> _Exercise task_:
Restate the listing that follows word for word, without its pictures.

╭─ Given data

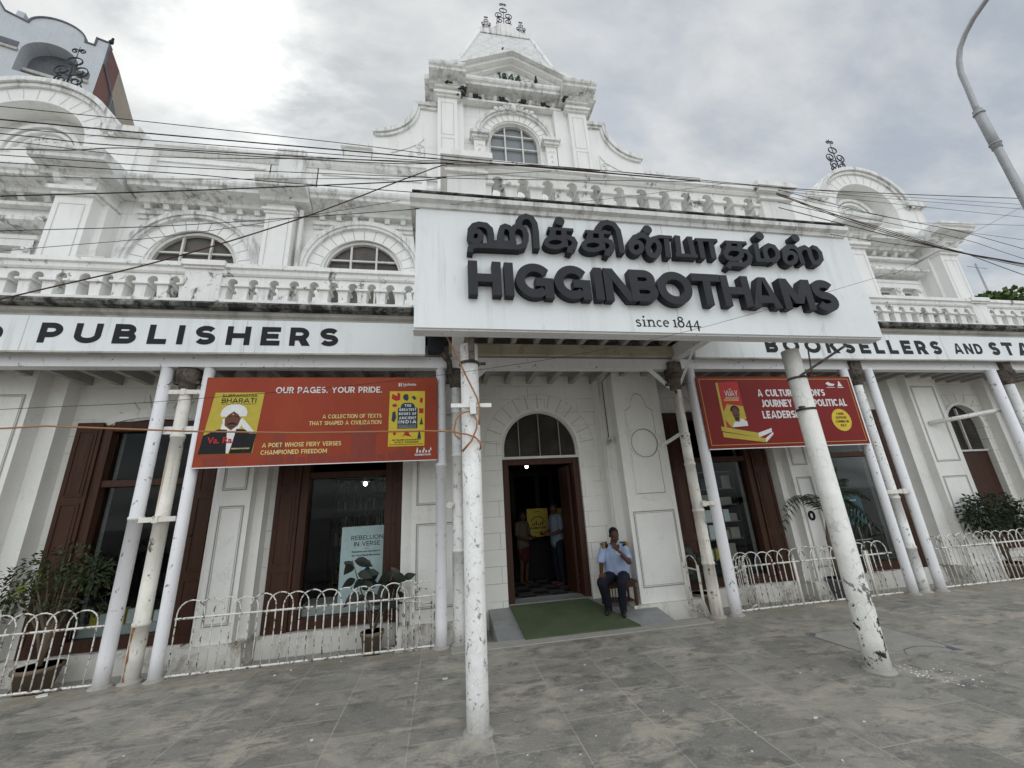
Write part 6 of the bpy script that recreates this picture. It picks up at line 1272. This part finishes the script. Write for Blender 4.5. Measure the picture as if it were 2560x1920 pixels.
def scrap(x, y, s, label, grp=None, m='paperw'):
    n = 7; s *= .65; a0 = rnd.random() * 6; P = [(x + s * rnd.uniform(.5, 1.2) * math.cos(a0 + 6.283 * i / n), y + s * .6 * rnd.uniform(.5, 1.2) * math.sin(a0 + 6.283 * i / n)) for i in range(n)]
    mb = MB(); mb.xy(P, .002, .006 + s * .12); tag(mb.build('litter_scrap', m), label, 'litter', grp)
for x, y, s in ((-2.0, 5.98, .03), (-1.86, 6.1, .03), (-1.3, 6.2, .02), (-1.25, 5.0, .03), (-1.1, 4.3, .035), (-.3, 5.2, .02), (1.35, 4.5, .03), (1.2, 3.7, .015), (1.0, 3.5, .015), (2.4, 3.4, .012), (.62, 3.6, .012), (1.9, 3.9, .012), (2.2, 3.2, .02), (3.0, 3.45, .04), (3.3, 3.3, .02), (2.7, 2.95, .018), (-2.6, 4.5, .02), (-.1, 3.0, .015), (.9, 2.9, .015), (4.9, 3.6, .03), (1.6, 5.1, .02), (3.6, 4.2, .018), (-.9, 2.95, .014), (2.95, 2.6, .015)):
    scrap(x, y, s, 'small white scrap lying on the grey stone paving', 'white scraps on the paving')
scrap(-4.55, 6.22, .13, 'flattened white paper packet at the foot of the left railing'); scrap(.02, 5.22, .05, 'short white stick lying left of the near pillar')
db = MB()
for i in range(110):
    a = rnd.uniform(-1.2, 1.6); r_ = .13 + abs(rnd.gauss(0, .30)); x = 4.42 + r_ * math.cos(a) * 1.2; y = 3.92 + r_ * math.sin(a) * .6 - .05; s = rnd.uniform(.003, .010); db.hexa([(x - s, y - s, .0), (x + s, y - s * .7, .0), (x + s * .8, y + s, .0), (x - s, y + s * .6, .0)], [(x - s * .5, y - s * .5, s * .6), (x + s * .5, y - s * .4, s * .5), (x + s * .4, y + s * .5, s * .6), (x - s * .5, y + s * .3, s * .5)])
tag(db.build('paint_crumbs', 'plinth'), 'crumbs of white paint and droppings round the foot of the peeling pillar', 'debris', None, 'stuff')

# ================================================================ pigeons
def pigeon_mesh():
    b = MB(); b.ball((0, 0, .075), .055, .10, .06, 12, 8, Matrix.Rotation(R(-38), 3, 'X')); b.ball((0, .075, .165), .028, .034, .03); b.tube([(0, .05, .10), (0, .07, .16)], [.04, .024], 8); b.tube([(0, .10, .162), (0, .128, .155)], [.008, .002], 5)
    b.hexa([(-.028, -.08, .02), (.028, -.08, .02), (.02, -.06, .05), (-.02, -.06, .05)], [(-.03, -.19, -.045), (.03, -.19, -.045), (.03, -.185, -.03), (-.03, -.185, -.03)])
    for s in (-1, 1): b.tube([(s * .02, 0, .04), (s * .022, .01, -.0)], .006, 5)
    return b
pm = pigeon_mesh().build('pigeon', 'bird')
pl_ = [((.12, 6.98, 11.505), 60), ((.52, 6.98, 11.37), -70), ((.50, 7.02, 11.255), -80), ((.82, 7.17, 11.425), 75), ((1.48, 7.17, 11.425), 80), ((2.02, 7.17, 11.425), -75), ((2.54, 7.17, 11.425), 85), ((3.02, 6.95, 11.40), 20), ((2.32, 6.93, 11.85), 170), ((1.50, 6.98, 12.80), -150), ((-2.82, 6.98, 7.83), -70), ((-3.38, 7.0, 7.83), 150)]
lb = ['pigeon perched by the left tower capital, uppermost', 'pigeon on the tower capital corner with tail hanging right', 'lowest pigeon on the left of the tower frieze, tail down', 'first pigeon along the ledge under the date, from the left', 'second pigeon along the ledge under the date, from the left', 'third pigeon along the ledge under the date, facing left', 'fourth pigeon along the ledge under the date', 'pigeon clinging by the right tower capital', 'pigeon sitting on the cornice right of the date 1844', 'pigeon on the sloping pediment below the roof', 'pigeon with hanging tail beside the downpipe on the left facade', 'dark pigeon tucked left of the upper pilaster capital']
for i, ((loc, az), l) in enumerate(zip(pl_, lb)):
    o = pm if i == 0 else pm.copy()
    if i: COL.objects.link(o)
    o.location = loc; o.rotation_euler = (0, 0, R(az)); o.scale = (.8,) * 3; tag(o, l, 'pigeon', 'pigeons on the facade')

# ================================================================ modern building behind, upper left
e1 = Vector((.9572, .28945, 0)); e2 = Vector((-.28945, .9572, 0)); C0 = Vector((-22.84, 23.4, 0)); zz_ = lambda z: 34.08 + (z - 19.734) * 1.8
def F2(s, z, d): return tuple(C0 + e1 * (s * 1.8) + e2 * (d * 1.8) + Vector((0, 0, zz_(z))))
T = root('apartment_block', tuple(C0), 'tall tiled apartment block with arched parapet and weathered red side wall, upper left', 'building')
top = [(-9, 4), (0, 4), (0, 19.77), (-.36, 19.80), (-.36, 19.42), (-.62, 19.42)] + arc(-1.38, 19.45, .76, .58, 0, 180, 16)[1:] + [(-2.75, 19.62), (-2.95, 19.95), (-3.3, 20.3), (-4.5, 20.3), (-9, 20.3)]
rec = [(-2.06, 17.15), (-.58, 17.15), (-.58, 18.05)] + arc(-1.32, 18.1, .74, .72, 0, 180, 16) + [(-2.06, 18.05)]
wm = MB(); loops = [top, rec]; tri = tessellate_polygon([[Vector((u, v, 0)) for u, v in l] for l in loops]); flat = [F2(u, v, 0) for l in loops for u, v in l]; wm.add(flat, [tuple(t) for t in tri])
n = len(rec); wm.add([F2(u, v, 0) for u, v in rec] + [F2(u, v, .5) for u, v in rec], [(i, (i + 1) % n, n + (i + 1) % n, n + i) for i in range(n)])
n = len(top); wm.add([F2(u, v, 0) for u, v in top[2:-1]] + [F2(u, v, .25) for u, v in top[2:-1]], [(i, i + 1, n - 3 + i + 1, n - 3 + i) for i in range(n - 4)])
wm.build('tiled_front', 'tile', T)
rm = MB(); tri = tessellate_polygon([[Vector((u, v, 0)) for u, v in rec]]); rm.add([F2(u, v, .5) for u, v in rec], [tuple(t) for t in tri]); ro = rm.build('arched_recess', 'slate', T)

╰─

> _Result for this task_:
Write part 6 of the bpy script that recreates this picture. It picks up at line 1272. This part finishes the script. Write for Blender 4.5. Measure the picture as if it were 2560x1920 pixels.
def scrap(x, y, s, label, grp=None, m='paperw'):
    n = 7; s *= .65; a0 = rnd.random() * 6; P = [(x + s * rnd.uniform(.5, 1.2) * math.cos(a0 + 6.283 * i / n), y + s * .6 * rnd.uniform(.5, 1.2) * math.sin(a0 + 6.283 * i / n)) for i in range(n)]
    mb = MB(); mb.xy(P, .002, .006 + s * .12); tag(mb.build('litter_scrap', m), label, 'litter', grp)
for x, y, s in ((-2.0, 5.98, .03), (-1.86, 6.1, .03), (-1.3, 6.2, .02), (-1.25, 5.0, .03), (-1.1, 4.3, .035), (-.3, 5.2, .02), (1.35, 4.5, .03), (1.2, 3.7, .015), (1.0, 3.5, .015), (2.4, 3.4, .012), (.62, 3.6, .012), (1.9, 3.9, .012), (2.2, 3.2, .02), (3.0, 3.45, .04), (3.3, 3.3, .02), (2.7, 2.95, .018), (-2.6, 4.5, .02), (-.1, 3.0, .015), (.9, 2.9, .015), (4.9, 3.6, .03), (1.6, 5.1, .02), (3.6, 4.2, .018), (-.9, 2.95, .014), (2.95, 2.6, .015)):
    scrap(x, y, s, 'small white scrap lying on the grey stone paving', 'white scraps on the paving')
scrap(-4.55, 6.22, .13, 'flattened white paper packet at the foot of the left railing'); scrap(.02, 5.22, .05, 'short white stick lying left of the near pillar')
db = MB()
for i in range(110):
    a = rnd.uniform(-1.2, 1.6); r_ = .13 + abs(rnd.gauss(0, .30)); x = 4.42 + r_ * math.cos(a) * 1.2; y = 3.92 + r_ * math.sin(a) * .6 - .05; s = rnd.uniform(.003, .010); db.hexa([(x - s, y - s, .0), (x + s, y - s * .7, .0), (x + s * .8, y + s, .0), (x - s, y + s * .6, .0)], [(x - s * .5, y - s * .5, s * .6), (x + s * .5, y - s * .4, s * .5), (x + s * .4, y + s * .5, s * .6), (x - s * .5, y + s * .3, s * .5)])
tag(db.build('paint_crumbs', 'plinth'), 'crumbs of white paint and droppings round the foot of the peeling pillar', 'debris', None, 'stuff')

# ================================================================ pigeons
def pigeon_mesh():
    b = MB(); b.ball((0, 0, .075), .055, .10, .06, 12, 8, Matrix.Rotation(R(-38), 3, 'X')); b.ball((0, .075, .165), .028, .034, .03); b.tube([(0, .05, .10), (0, .07, .16)], [.04, .024], 8); b.tube([(0, .10, .162), (0, .128, .155)], [.008, .002], 5)
    b.hexa([(-.028, -.08, .02), (.028, -.08, .02), (.02, -.06, .05), (-.02, -.06, .05)], [(-.03, -.19, -.045), (.03, -.19, -.045), (.03, -.185, -.03), (-.03, -.185, -.03)])
    for s in (-1, 1): b.tube([(s * .02, 0, .04), (s * .022, .01, -.0)], .006, 5)
    return b
pm = pigeon_mesh().build('pigeon', 'bird')
pl_ = [((.12, 6.98, 11.505), 60), ((.52, 6.98, 11.37), -70), ((.50, 7.02, 11.255), -80), ((.82, 7.17, 11.425), 75), ((1.48, 7.17, 11.425), 80), ((2.02, 7.17, 11.425), -75), ((2.54, 7.17, 11.425), 85), ((3.02, 6.95, 11.40), 20), ((2.32, 6.93, 11.85), 170), ((1.50, 6.98, 12.80), -150), ((-2.82, 6.98, 7.83), -70), ((-3.38, 7.0, 7.83), 150)]
lb = ['pigeon perched by the left tower capital, uppermost', 'pigeon on the tower capital corner with tail hanging right', 'lowest pigeon on the left of the tower frieze, tail down', 'first pigeon along the ledge under the date, from the left', 'second pigeon along the ledge under the date, from the left', 'third pigeon along the ledge under the date, facing left', 'fourth pigeon along the ledge under the date', 'pigeon clinging by the right tower capital', 'pigeon sitting on the cornice right of the date 1844', 'pigeon on the sloping pediment below the roof', 'pigeon with hanging tail beside the downpipe on the left facade', 'dark pigeon tucked left of the upper pilaster capital']
for i, ((loc, az), l) in enumerate(zip(pl_, lb)):
    o = pm if i == 0 else pm.copy()
    if i: COL.objects.link(o)
    o.location = loc; o.rotation_euler = (0, 0, R(az)); o.scale = (.8,) * 3; tag(o, l, 'pigeon', 'pigeons on the facade')

# ================================================================ modern building behind, upper left
e1 = Vector((.9572, .28945, 0)); e2 = Vector((-.28945, .9572, 0)); C0 = Vector((-22.84, 23.4, 0)); zz_ = lambda z: 34.08 + (z - 19.734) * 1.8
def F2(s, z, d): return tuple(C0 + e1 * (s * 1.8) + e2 * (d * 1.8) + Vector((0, 0, zz_(z))))
T = root('apartment_block', tuple(C0), 'tall tiled apartment block with arched parapet and weathered red side wall, upper left', 'building')
top = [(-9, 4), (0, 4), (0, 19.77), (-.36, 19.80), (-.36, 19.42), (-.62, 19.42)] + arc(-1.38, 19.45, .76, .58, 0, 180, 16)[1:] + [(-2.75, 19.62), (-2.95, 19.95), (-3.3, 20.3), (-4.5, 20.3), (-9, 20.3)]
rec = [(-2.06, 17.15), (-.58, 17.15), (-.58, 18.05)] + arc(-1.32, 18.1, .74, .72, 0, 180, 16) + [(-2.06, 18.05)]
wm = MB(); loops = [top, rec]; tri = tessellate_polygon([[Vector((u, v, 0)) for u, v in l] for l in loops]); flat = [F2(u, v, 0) for l in loops for u, v in l]; wm.add(flat, [tuple(t) for t in tri])
n = len(rec); wm.add([F2(u, v, 0) for u, v in rec] + [F2(u, v, .5) for u, v in rec], [(i, (i + 1) % n, n + (i + 1) % n, n + i) for i in range(n)])
n = len(top); wm.add([F2(u, v, 0) for u, v in top[2:-1]] + [F2(u, v, .25) for u, v in top[2:-1]], [(i, i + 1, n - 3 + i + 1, n - 3 + i) for i in range(n - 4)])
wm.build('tiled_front', 'tile', T)
rm = MB(); tri = tessellate_polygon([[Vector((u, v, 0)) for u, v in rec]]); rm.add([F2(u, v, .5) for u, v in rec], [tuple(t) for t in tri]); ro = rm.build('arched_recess', 'slate', T)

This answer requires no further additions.